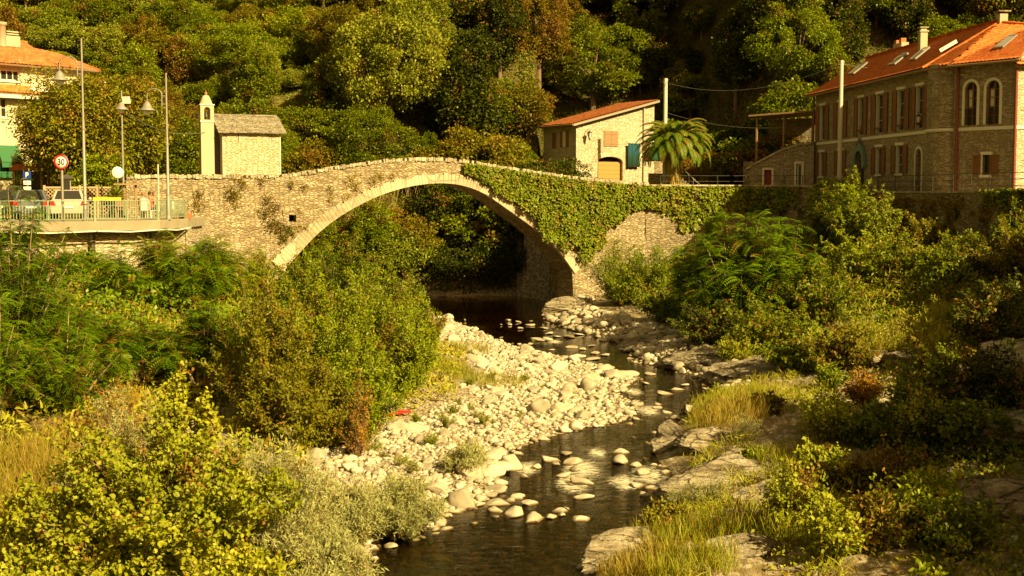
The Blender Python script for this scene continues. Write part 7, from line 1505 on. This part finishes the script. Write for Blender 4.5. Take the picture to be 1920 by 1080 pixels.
grass('dry_grass', 'orange dry grass at the far left below the locust tree', 60, 29.5, .9, 2.2, 4200, 121, 'f_dry', .45); grass('dry_grass', 'tawny dry stalks between the alder bush and the left edge', 150, 31, 1.1, 1.6, 3200, 122, 'f_dry', .45); grass('dry_grass', 'dry grass low at the left edge beside the small alder', 10, 25.5, .7, 1.4, 2200, 123, 'f_dry', .4)
shrub('dead_bush', 'rust coloured dead bush behind the alder shoot', 'bush', M['f_red'], M['bark'], 124, 2.1, 1.2, 26, 10, 9, .10, .04, 'd', loc=dz(215, 34), sub=.5)
shrub('red_weeds', 'purplish weeds among the light green willows', 'weeds', M['f_red'], M['bark'], 125, 2.6, .8, 16, 10, 8, .09, .04, 'd', loc=dz(668, 37.5), sub=.4)
for i, (px, py, s, m_, lab) in enumerate([(836, 806, .75, 'f_bright', 'bright green bush alone among the white stones'), (808, 838, .5, 'f_bright', 'small yellow green plant left of the lone bright bush'), (655, 850, .45, 'f_bright', 'yellow green weed near the left end of the gravel bar'), (560, 890, .4, 'f_red', 'reddish weed on the stones near the grey willow'), (905, 800, .5, 'f_pale', 'wispy weed beside a dark boulder on the bar'), (880, 725, .35, 'f_bright', 'small green weed high on the gravel bar'), (925, 712, .3, 'f_bright', 'tiny green tuft among stones near the bar centre'), (985, 718, .35, 'f_bright', 'green tuft near the water on the gravel bar'), (780, 795, .35, 'f_bright', 'little weed beside the red plastic strip'), (1000, 650, .3, 'f_pale', 'faint weed among the upper bar stones')]):
    q = gp(px, py); shrub('bar_weed', lab, 'weed', M[m_], M['palebark'], 130 + i, s * .95, s * .5, 22, 8, 8, .055, .016, 'd', loc=(q.x, q.y, q.z + .02), sub=.14, arch=.25, th=.006, follow=1.4)
grass('bar_grass', 'strip of yellow grass across the upper gravel bar', 915, 51.5, .25, 1.6, 1500, 141, 'f_grass', .22); grass('bar_grass', 'grass fringe beside the far end of the gravel bar', 845, 62, .4, 1.8, 1800, 142, 'f_grass', .3); grass('bar_grass', 'grass at the foot of the round willow on the bar', 830, 52, .4, 1.2, 1200, 143, 'f_grass', .3)

# ------------------------------------------------------------ right bank
def rb(x, y): return (poly_d(x, y, RSH) > 3.2) & ~inside(x, y, RIVER) & (poly_d(x, y, LSH) > poly_d(x, y, RSH)) & infr(x, y) & ~inside(x, y, PLAT_R)
x, y = uni(52000, 3, 30, 55, 92, lambda x, y: rb(x, y) & (poly_d(x, y, RSH) > 4.0)); scatter('brambles', 'dense bramble thicket covering the bank below the riverside wall', x, y, 'f_mid', .17, 1.9, .42)
x, y = uni(26000, 6, 28, 48, 74, lambda x, y: rb(x, y) & (poly_d(x, y, RSH) > 4.2) & (x > 9)); scatter('yellow_broom', 'golden yellow broom and grass on the right bank slope', x, y, 'f_grass', .22, 1.5, .5, W=.2, kind='b', thin=-.1)
x, y = uni(34000, 4, 20, 22, 54, lambda x, y: rb(x, y)); scatter('low_weeds', 'low weeds rooted in the cracks of the bare rock bank', x, y, 'f_grass', .11, .4, 1.1, W=.45, thin=.0)
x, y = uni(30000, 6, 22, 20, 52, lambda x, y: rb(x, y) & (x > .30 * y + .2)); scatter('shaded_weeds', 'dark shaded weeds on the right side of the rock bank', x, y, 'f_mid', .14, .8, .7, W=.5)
x, y = uni(8000, 2, 16, 22, 54, lambda x, y: (poly_d(x, y, RSH) > .5) & (poly_d(x, y, RSH) < 4.5) & ~inside(x, y, RIVER) & (poly_d(x, y, LSH) > poly_d(x, y, RSH)) & (vnoise(x * .5, y * .5, 3) > -.15)); scatter('bank_grass', 'yellow green grass along the water edge of the rock bank', x, y, 'f_grass', .26, .5, .8, W=.07, kind='b', up=2)
shrub('locust_shrub', 'light green shrub against the bridge wall right of the pier', 'shrub', M['f_bright'], M['bark'], 151, 4.6, 2.3, 46, 20, 14, .15, .06, 'd', loc=dz(1160, 80), sub=.8, arch=.2)
shrub('locust_shrub', 'lower light green shrub spreading to the right below the lit wall', 'shrub', M['f_bright'], M['bark'], 152, 3.6, 1.8, 34, 18, 14, .15, .06, 'd', loc=dz(1225, 79), sub=.7)
ail('great feathery tree of heaven hiding the wall right of the bridge', 1385, 62, 7.0, 2.8, 42, 26, 153, L=(.85, .20), W=.07, t0=.25, th=.05)
ail('feathery tree of heaven leaning toward the two arched openings', 1475, 62, 5.6, 1.5, 16, 22, 154, L=(.8, .19), W=.07, t0=.3)
ail('dim feathery tree left of the great one near the lit wall', 1300, 68, 5.2, 1.5, 18, 22, 155, L=(.8, .19), W=.07, t0=.3)
for i, (px, Y, H, Rr, m_, lab) in enumerate([(1340, 60, 2.6, 2.2, 'f_dark', 'dark bramble mound at the foot of the great feathery tree'), (1450, 57, 3.0, 2.4, 'f_mid', 'bramble mound left of the yellow broom'), (1540, 60, 3.6, 2.4, 'f_mid', 'rounded bramble mound below the creeper covered wall'), (1620, 66, 4.0, 2.4, 'f_bright', 'light bush climbing towards the hanging creeper'), (1700, 63, 2.6, 2.4, 'f_mid', 'green bramble mound below the long house wall'), (1810, 60, 2.8, 2.4, 'f_mid', 'green bush below the right end of the wall'), (1900, 58, 3.0, 2.2, 'f_olive', 'olive bush cut by the right edge of the photo'), (1500, 51, 2.0, 1.8, 'f_mid', 'dark bush above the smooth rock shelf'), (1570, 50, 2.2, 1.8, 'f_olive', 'bush overhanging the big rounded boulder'), (1255, 70, 1.8, 1.6, 'f_mid', 'low bush behind the shaded rock shelf')]):
    shrub('bramble_bush', lab, 'bush', M[m_], M['bark'], 160 + i, H, Rr, 40, 15, 13, .14, .09, 'd', loc=dz(px, Y), sub=.6, arch=.35, droop=.35)
for i, (px, Y, H, Rr, m_, lab) in enumerate([(1640, 52, 1.7, 2.0, 'f_yellow', 'golden yellow broom mound above the big boulder'), (1760, 53, 2.0, 2.2, 'f_yellow', 'golden yellow broom mound in the middle of the right bank'), (1880, 51, 2.3, 1.9, 'f_olive', 'yellowish bush near the right edge')]):
    shrub('broom_bush', lab, 'bush', M[m_], M['bark'], 175 + i, H, Rr, 60, 12, 12, .11, .03, 'd', loc=dz(px, Y), sub=.5, arch=.2, follow=1.2)
for i, (px, py, s, m_, lab) in enumerate([(1375, 685, 1.5, 'f_yellow', 'sunny sapling standing on the smooth rock shelf'), (1545, 830, 1.7, 'f_yellow', 'leafy sapling at the shadow edge on the rock bank'), (1735, 850, 1.8, 'f_yellow', 'sunlit top of a small tree in the shaded ground'), (1540, 905, 1.1, 'f_yellow', 'small yellow leaved bush beside the layered rock'), (1590, 930, 1.1, 'f_olive', 'brownish weeds by the layered rock step'), (1500, 1000, 1.5, 'f_yellow', 'yellow leaved bush near the bottom of the rock bank'), (1560, 1050, 1.3, 'f_yellow', 'broad leaved weeds at the bottom edge right of centre'), (1680, 930, 1.4, 'f_olive', 'yellowish shrub in the shaded rocks'), (1720, 1010, 1.5, 'f_bright', 'green leafy shrub near the bottom right corner'), (1640, 1040, 1.3, 'f_olive', 'spiky weeds at the bottom edge in the shade'), (1800, 1050, 1.4, 'f_mid', 'dark shrub at the bottom right corner'), (1620, 760, 1.2, 'f_red', 'red tinged bush below the big boulder'), (1560, 730, 1.0, 'f_bright', 'low green bush beside the end of the rock shelf'), (1700, 800, 1.4, 'f_mid', 'dark green bush in the shade below the boulders'), (1780, 860, 1.3, 'f_dark', 'dark bush under the shaded bluff'), (1330, 950, .9, 'f_willow', 'grey leaved shrub on the bank left of the pale slab'), (1275, 960, .8, 'f_willow', 'wispy grey shrub above the pool shore'), (1400, 830, .9, 'f_willow', 'grey green tuft on the grassy knoll'), (1340, 760, .8, 'f_pale', 'pale weeds on the grassy knoll by the river bend'), (1440, 780, .9, 'f_olive', 'tall weeds on the right side of the grassy knoll'), (1410, 880, .6, 'f_bright', 'fresh green plant on top of the pale slab'), (1250, 1010, .9, 'f_olive', 'thin weeds on the shore beside the dark pool')]):
    q = gp(px, py); big_ = m_ == 'f_willow'; shrub('bank_shrub', lab, 'shrub', M[m_], M['bark'], 190 + i, s, s * .55, 22, 12, 10, .07 if big_ else .10, .014 if big_ else .06, 'd' if big_ else 'o', loc=(q.x, q.y, q.z - .05), sub=.4 * s, arch=.2, th=.008)
for i, (px, Y, H, Rr, n, lab, m_) in enumerate([(1380, 43.5, .8, 1.5, 3000, 'pale grass crowning the knoll by the river bend', 'f_grass'), (1370, 40, .8, 1.2, 2200, 'tawny grass on the near side of the knoll', 'f_dry'), (1260, 27.5, .5, 0.9, 1300, 'grass tufts at the shore below the pale slab', 'f_grass'), (1200, 25.5, .45, .8, 1000, 'yellowish grass tufts above the streaked rock', 'f_dry'), (1420, 27, .5, 1.1, 1500, 'yellow grass in the hollow below the slab', 'f_grass'), (1480, 34, .5, 1.0, 1200, 'grass in the crack beside the slab', 'f_grass'), (1300, 24.5, .5, .9, 1200, 'grass clump near the bottom edge of the rock bank', 'f_grass'), (1700, 52, .9, 2.2, 4200, 'golden grass around the broom mounds', 'f_dry'), (1560, 26, .5, 1.2, 2600, 'shaded grass near the bottom edge', 'f_grass')]): grass('wild_grass', lab, px, Y, H, Rr, n, 230 + i, m_, .32, .013)
# unseen trees added right of the view to cast shade over the near bank
for i, (x, y, s, shp) in enumerate([(15.2, 22.5, .85, 'round'), (16.2, 27, .9, 'round'), (17.6, 31, .95, 'round'), (17, 18.5, .95, 'round'), (14.2, 18, .8, 'wide')]):
    put_tree('f_dark', shp, (x, y, hz(x, y) - .3), s, 'unseen tree added beyond the right edge for its shade', 'unseen trees added for shade')
x, y = uni(14000, 12, 24, 101, 119, lambda x, y: (960 + FPX * x / y > 1285) & (960 + FPX * x / y < 1430)); scatter('dry_slope_grass', 'golden dry grass on the small slope between the palm and the shed', x, y, 'f_dry', .3, .7, .5, W=.2, kind='b')
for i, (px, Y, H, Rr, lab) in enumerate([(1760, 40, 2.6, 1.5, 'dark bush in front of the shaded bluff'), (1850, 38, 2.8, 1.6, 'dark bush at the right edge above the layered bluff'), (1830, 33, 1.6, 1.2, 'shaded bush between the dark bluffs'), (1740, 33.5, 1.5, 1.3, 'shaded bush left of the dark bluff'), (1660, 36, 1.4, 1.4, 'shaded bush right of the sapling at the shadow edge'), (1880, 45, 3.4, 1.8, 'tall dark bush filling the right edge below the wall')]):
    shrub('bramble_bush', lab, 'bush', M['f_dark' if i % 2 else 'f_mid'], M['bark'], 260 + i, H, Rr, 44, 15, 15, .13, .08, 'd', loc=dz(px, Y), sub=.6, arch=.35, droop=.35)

wt = None
for i in range(70):
    px = random.uniform(600, 1150); py = random.uniform(650, 1000); q = gp(px, py)
    if not onbar(np.array([q.x]), np.array([q.y]))[0] or q.z < .05: continue
    if wt is None: wt = shrub('bar_weed', 'small pale weed sprouting between the stones of the gravel bar', 'weed', M['f_bright'], M['palebark'], 299, .38, .22, 16, 7, 7, .05, .014, 'd', loc=tuple(q), sub=.12, arch=.25, th=.005, follow=1.4, group='small weeds on the gravel bar')
    else: copy_tree(wt, tuple(q), random.uniform(0, 6), (random.uniform(.6, 1.3),) * 3)

for i, (px, Y, H, Rr, m_, lab) in enumerate([(1600, 73.5, 5.3, 1.5, 'f_bright', 'tall light green bush against the wall just right of the tall pole'), (1645, 71.5, 4.2, 1.3, 'f_pale', 'pale leafy shoots climbing the wall beside the tall light bush'), (1555, 76, 4.4, 1.2, 'f_mid', 'dark leafy bush beside the second arched opening'), (1720, 68, 2.9, 1.2, 'f_olive', 'olive shoots in front of the creeper covered wall'), (1900, 60, 3.2, 1.2, 'f_mid', 'bushy green shoots at the right end of the wall')]):
    shrub('climbing_bush', lab, 'bush', M[m_], M['bark'], 310 + i, H, Rr, 30, 20, 18, .13, .08, 'd', loc=dz(px, Y), sub=.6, arch=.1, droop=.3, hmin=.75)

::::::

**GIVEN REQUEST**
Copy all lines of the material above where the string "lambda" occurs.

**WRITTEN SOLUTION**
x, y = uni(52000, 3, 30, 55, 92, lambda x, y: rb(x, y) & (poly_d(x, y, RSH) > 4.0)); scatter('brambles', 'dense bramble thicket covering the bank below the riverside wall', x, y, 'f_mid', .17, 1.9, .42)
x, y = uni(26000, 6, 28, 48, 74, lambda x, y: rb(x, y) & (poly_d(x, y, RSH) > 4.2) & (x > 9)); scatter('yellow_broom', 'golden yellow broom and grass on the right bank slope', x, y, 'f_grass', .22, 1.5, .5, W=.2, kind='b', thin=-.1)
x, y = uni(34000, 4, 20, 22, 54, lambda x, y: rb(x, y)); scatter('low_weeds', 'low weeds rooted in the cracks of the bare rock bank', x, y, 'f_grass', .11, .4, 1.1, W=.45, thin=.0)
x, y = uni(30000, 6, 22, 20, 52, lambda x, y: rb(x, y) & (x > .30 * y + .2)); scatter('shaded_weeds', 'dark shaded weeds on the right side of the rock bank', x, y, 'f_mid', .14, .8, .7, W=.5)
x, y = uni(8000, 2, 16, 22, 54, lambda x, y: (poly_d(x, y, RSH) > .5) & (poly_d(x, y, RSH) < 4.5) & ~inside(x, y, RIVER) & (poly_d(x, y, LSH) > poly_d(x, y, RSH)) & (vnoise(x * .5, y * .5, 3) > -.15)); scatter('bank_grass', 'yellow green grass along the water edge of the rock bank', x, y, 'f_grass', .26, .5, .8, W=.07, kind='b', up=2)
x, y = uni(14000, 12, 24, 101, 119, lambda x, y: (960 + FPX * x / y > 1285) & (960 + FPX * x / y < 1430)); scatter('dry_slope_grass', 'golden dry grass on the small slope between the palm and the shed', x, y, 'f_dry', .3, .7, .5, W=.2, kind='b')